If the out.fpga file is found, the compiler verifies no change that affects the FPGA device code is made since the last compilation. If no change is detected in the device code, the compiler then reuses the existing FPGA device image and recompiles only the host code. The recompilation process takes a few minutes to complete.
If the out.fpga file is found, but the compiler cannot prove that the FPGA device code will yield a result identical to the last compilation, a warning is printed, and the FPGA device code is fully recompiled. Since the compiler checks must be conservative, spurious recompilations can sometimes occur when using the -reuse-exe flag.
Using the Device Link Method
Suppose the program is separated into two files, main.cpp and kernel.cpp, where only the kernel.cpp file contains the device code.
In the normal compilation process, FPGA device image generation happens at link time.
# normal compile command
icpx -fintelfpga -Xshardware main.cpp kernel.cpp -o link.fpgaAs a result, any change to either the main.cpp or kernel.cpp triggers the regeneration of an FPGA hardware image.
The following graph depicts this compilation process:
Compilation Process
If you want to iterate on the host code and avoid a long compile time for your FPGA device, consider using a device link to separate the device and host compilation:
# device link command
icpx -fintelfpga -fsycl-link=image <input files> [options]The compilation is a three-step process as listed in the following:
- Compile the device code.
icpx -fintelfpga -Xshardware -fsycl-link=image kernel.cpp -o dev_image.aInput files must include all files that contain the device code. This step might take several hours to complete.
- Compile the host code.
icpx -fintelfpga main.cpp -c -o host.oInput files should include all source files that contain only the host code. These files must not contain any source code that executes on the device but may contain setup and tear-down code, for example, parsing command-line options and reporting results. This step takes seconds to complete.
- Create the device link.
icpx -fintelfpga host.o dev_image.a -o fast_recompile.fpgaThis step takes seconds to complete. The input should include one or more host object files (.o) and exactly one device image file (.a). When linking a static library (.a file), always include the static library after its use. Otherwise, the library’s functions are discarded. For additional information about static library linking, refer to Library order in static linking.
NOTE:
You only need to perform steps 2 and 3 when modifying host-only files.

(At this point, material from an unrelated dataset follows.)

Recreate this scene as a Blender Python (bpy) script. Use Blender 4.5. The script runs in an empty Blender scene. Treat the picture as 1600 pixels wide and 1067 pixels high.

The following diagram illustrates the device link process:
FPGA Device Link Process
Refer to the fast_recompile tutorial for an example using the device link method.
Using the -fsycl-device-code-split[=value] Option
The -fsycl-device-code-split[=value] option informs the compiler how to separate your design into device code modules.
For details about this option, refer to the -fsycl-device-code-split option description in the Other Supported FPGA Flags tables in "FPGA Compilation Flags".
Which Mechanism to Use?
Of the mechanisms described above, the -reuse-exe flag mechanism is easier to use than the device link mechanism. The flag also allows you to keep your host and device code as a single source, which is preferred for small programs. For larger and more complex projects, the device link method gives you more control over the compiler’s behavior.
However, there are some drawbacks of the -reuse-exe flag when compared to compiling separate files. Consider the following when using the -reuse-exe flag:
The compiler must spend time partially recompiling and then analyzing the device code to ensure that it is unchanged. This takes several minutes for larger designs. Compiling separate files does not incur this extra time.
You might occasionally encounter a false positive where the compiler incorrectly believes it must recompile your device code. In a single source file, the device and host code are coupled, so certain changes to the host code can change the compiler’s view of the device code. The compiler always behaves conservatively and triggers a full recompilation if it cannot prove that reusing the previous FPGA binary is safe. Compiling separate files eliminates this possibility.